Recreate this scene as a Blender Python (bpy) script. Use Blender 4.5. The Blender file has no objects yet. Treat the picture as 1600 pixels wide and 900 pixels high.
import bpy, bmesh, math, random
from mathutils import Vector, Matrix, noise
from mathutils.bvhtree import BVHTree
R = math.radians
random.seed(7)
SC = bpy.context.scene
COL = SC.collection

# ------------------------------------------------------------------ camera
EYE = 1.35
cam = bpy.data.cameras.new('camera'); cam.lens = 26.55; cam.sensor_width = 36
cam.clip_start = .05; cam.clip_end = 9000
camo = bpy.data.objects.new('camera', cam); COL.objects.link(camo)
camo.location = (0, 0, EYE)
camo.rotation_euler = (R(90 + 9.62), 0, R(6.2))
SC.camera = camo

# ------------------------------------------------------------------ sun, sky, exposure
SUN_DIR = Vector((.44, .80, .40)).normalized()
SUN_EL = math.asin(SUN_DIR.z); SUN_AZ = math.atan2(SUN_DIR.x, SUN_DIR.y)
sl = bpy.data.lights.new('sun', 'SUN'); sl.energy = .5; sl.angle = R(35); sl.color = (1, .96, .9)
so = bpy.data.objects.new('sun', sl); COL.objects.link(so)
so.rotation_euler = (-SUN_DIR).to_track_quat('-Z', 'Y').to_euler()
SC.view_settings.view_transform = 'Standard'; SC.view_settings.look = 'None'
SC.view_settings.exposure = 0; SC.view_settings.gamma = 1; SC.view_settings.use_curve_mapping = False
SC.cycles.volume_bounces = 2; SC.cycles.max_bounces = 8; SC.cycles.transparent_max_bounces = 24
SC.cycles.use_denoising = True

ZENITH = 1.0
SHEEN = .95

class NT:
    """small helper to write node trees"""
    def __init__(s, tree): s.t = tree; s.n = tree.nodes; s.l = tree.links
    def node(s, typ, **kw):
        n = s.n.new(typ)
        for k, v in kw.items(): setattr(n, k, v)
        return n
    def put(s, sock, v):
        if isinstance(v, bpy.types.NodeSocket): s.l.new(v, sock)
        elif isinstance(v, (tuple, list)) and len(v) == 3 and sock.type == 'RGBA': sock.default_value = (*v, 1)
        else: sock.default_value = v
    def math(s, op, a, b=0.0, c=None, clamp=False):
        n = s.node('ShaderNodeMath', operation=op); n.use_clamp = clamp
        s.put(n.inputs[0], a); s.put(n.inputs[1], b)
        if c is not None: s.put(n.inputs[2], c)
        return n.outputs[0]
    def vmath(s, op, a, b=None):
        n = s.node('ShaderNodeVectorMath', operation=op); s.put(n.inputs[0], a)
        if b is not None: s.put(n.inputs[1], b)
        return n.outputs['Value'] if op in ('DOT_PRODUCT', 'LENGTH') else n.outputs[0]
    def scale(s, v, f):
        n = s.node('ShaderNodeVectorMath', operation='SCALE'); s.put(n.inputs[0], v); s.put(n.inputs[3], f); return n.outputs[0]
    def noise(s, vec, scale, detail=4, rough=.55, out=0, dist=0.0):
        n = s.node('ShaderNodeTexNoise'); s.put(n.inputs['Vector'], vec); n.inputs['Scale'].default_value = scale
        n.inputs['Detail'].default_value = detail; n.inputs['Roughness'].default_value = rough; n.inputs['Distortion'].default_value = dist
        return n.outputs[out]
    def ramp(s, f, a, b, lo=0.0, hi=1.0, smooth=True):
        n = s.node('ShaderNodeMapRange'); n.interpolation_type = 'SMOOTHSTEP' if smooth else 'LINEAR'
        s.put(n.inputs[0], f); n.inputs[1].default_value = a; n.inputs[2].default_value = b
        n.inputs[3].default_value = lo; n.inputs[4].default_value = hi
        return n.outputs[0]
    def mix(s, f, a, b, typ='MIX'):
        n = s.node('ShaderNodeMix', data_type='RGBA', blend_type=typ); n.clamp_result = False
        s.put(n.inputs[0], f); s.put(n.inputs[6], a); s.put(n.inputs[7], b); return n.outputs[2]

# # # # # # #

- Instructions to follow -
Set down the lines above as they stand, starting with the first line and ending with the line that contains "SHEEN = .95".

- Exercise result -
Recreate this scene as a Blender Python (bpy) script. Use Blender 4.5. The Blender file has no objects yet. Treat the picture as 1600 pixels wide and 900 pixels high.
import bpy, bmesh, math, random
from mathutils import Vector, Matrix, noise
from mathutils.bvhtree import BVHTree
R = math.radians
random.seed(7)
SC = bpy.context.scene
COL = SC.collection

# ------------------------------------------------------------------ camera
EYE = 1.35
cam = bpy.data.cameras.new('camera'); cam.lens = 26.55; cam.sensor_width = 36
cam.clip_start = .05; cam.clip_end = 9000
camo = bpy.data.objects.new('camera', cam); COL.objects.link(camo)
camo.location = (0, 0, EYE)
camo.rotation_euler = (R(90 + 9.62), 0, R(6.2))
SC.camera = camo

# ------------------------------------------------------------------ sun, sky, exposure
SUN_DIR = Vector((.44, .80, .40)).normalized()
SUN_EL = math.asin(SUN_DIR.z); SUN_AZ = math.atan2(SUN_DIR.x, SUN_DIR.y)
sl = bpy.data.lights.new('sun', 'SUN'); sl.energy = .5; sl.angle = R(35); sl.color = (1, .96, .9)
so = bpy.data.objects.new('sun', sl); COL.objects.link(so)
so.rotation_euler = (-SUN_DIR).to_track_quat('-Z', 'Y').to_euler()
SC.view_settings.view_transform = 'Standard'; SC.view_settings.look = 'None'
SC.view_settings.exposure = 0; SC.view_settings.gamma = 1; SC.view_settings.use_curve_mapping = False
SC.cycles.volume_bounces = 2; SC.cycles.max_bounces = 8; SC.cycles.transparent_max_bounces = 24
SC.cycles.use_denoising = True

ZENITH = 1.0
SHEEN = .95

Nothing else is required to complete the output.